Question

If $\sec \theta =x+\dfrac{1}{4x}$ then prove that $\sec \theta +\tan \theta =2x\text{ or, }\dfrac{1}{2x}$.

Answer 1

Hint: Using sec$\theta$ we calculate the value of tan$\theta$ by using the identity ${{\sec }^{2}}\theta -{{\tan }^{2}}\theta =1$. After getting the value of $\tan \theta$. We can evaluate the value of sec$\theta$ + tan$\theta$. We can easily prove whether both the values given in the question are correct or not.

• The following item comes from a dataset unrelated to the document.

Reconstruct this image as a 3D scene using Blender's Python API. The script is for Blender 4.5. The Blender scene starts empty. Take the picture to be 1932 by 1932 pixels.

Complete step-by-step answer:

Given: $\sec \theta =x+\dfrac{1}{4x}$.
To prove: $\sec \theta +\tan \theta =2x\text{ or, }\dfrac{1}{2x}$.
Proof: $\sec \theta =x+\dfrac{1}{4x}$(Given in the question)
By the help of basic trigonometry identity ${{\sec }^{2}}\theta -{{\tan }^{2}}\theta =1$ proceeding towards our question.
Therefore, the value of ${{\tan }^{2}}\theta$ is:
$\begin{aligned} & 1+{{\tan }^{2}}\theta ={{\sec }^{2}}\theta \\\ & {{\tan }^{2}}\theta ={{\sec }^{2}}\theta -1 \\\ \end{aligned}$Putting the value of $\sec \theta$ in the above equation the equation is:
$\therefore {{\tan }^{2}}\theta ={{\left( x+\dfrac{1}{4x} \right)}^{2}}-1$
Using the identity ${{(a+b)}^{2}}={{a}^{2}}+{{b}^{2}}+2ab$, we can expand the above equation.
${{\tan }^{2}}\theta ={{x}^{2}}+\dfrac{1}{16{{x}^{2}}}+2\times x\times \dfrac{1}{4x}-1$
On solving the above equation, the value of ${{\tan }^{2}}\theta$ is obtained as:
$\begin{aligned} & \Rightarrow {{\tan }^{2}}\theta ={{x}^{2}}+\dfrac{1}{2}+\dfrac{1}{16{{x}^{2}}}-1 \\\ & \Rightarrow {{\tan }^{2}}\theta ={{x}^{2}}-\dfrac{1}{2}+\dfrac{1}{16{{x}^{2}}} \\\ \end{aligned}$
Here, one identity which is used can be stated as:
${{a}^{2}}-2ab+{{b}^{2}}={{(a-b)}^{2}}$
To find the value of $\tan \theta$ we solve further by using the above stated identity,
$\Rightarrow {{\tan }^{2}}\theta ={{\left( x-\dfrac{1}{4x} \right)}^{2}}$
Now taking the square root of both sides we get two values as the square produces the same result for negative and positive values.
So, the value can be expressed as $\tan \theta =x-\dfrac{1}{4x}$ or $\tan \theta =-\left( x-\dfrac{1}{4x} \right)$
Substitute the value of $\sec \theta$ and $\tan \theta$ in the given equation i.e. $\sec \theta +\tan \theta$ :
$\begin{aligned} & \sec \theta +\tan \theta =x+\dfrac{1}{4x}+x-\dfrac{1}{4x} \\\ & \sec \theta +\tan \theta =2x \\\ \end{aligned}$
$\therefore$The one value of $\sec \theta +\tan \theta =2x$ is thus proved.
Now, putting the value of $\tan \theta =-\left( x-\dfrac{1}{4x} \right)$.
$\begin{aligned} & \sec \theta +\tan \theta =x+\dfrac{1}{4x}-x+\dfrac{1}{4x} \\\ & \sec \theta +\tan \theta =\dfrac{2}{4x} \\\ \end{aligned}$
Reducing the above equation to get same expression as shown in the prove of question,
$\sec \theta +\tan \theta =\dfrac{1}{2x}$
$\therefore$ The other value of $\sec \theta +\tan \theta$ is $\dfrac{1}{2x}$.
Therefore, all the possible values of $\sec \theta +\tan \theta$ are $\dfrac{1}{2x},2x$.
Hence, we proved that $\sec \theta +\tan \theta =2x\text{ or, }\dfrac{1}{2x}$.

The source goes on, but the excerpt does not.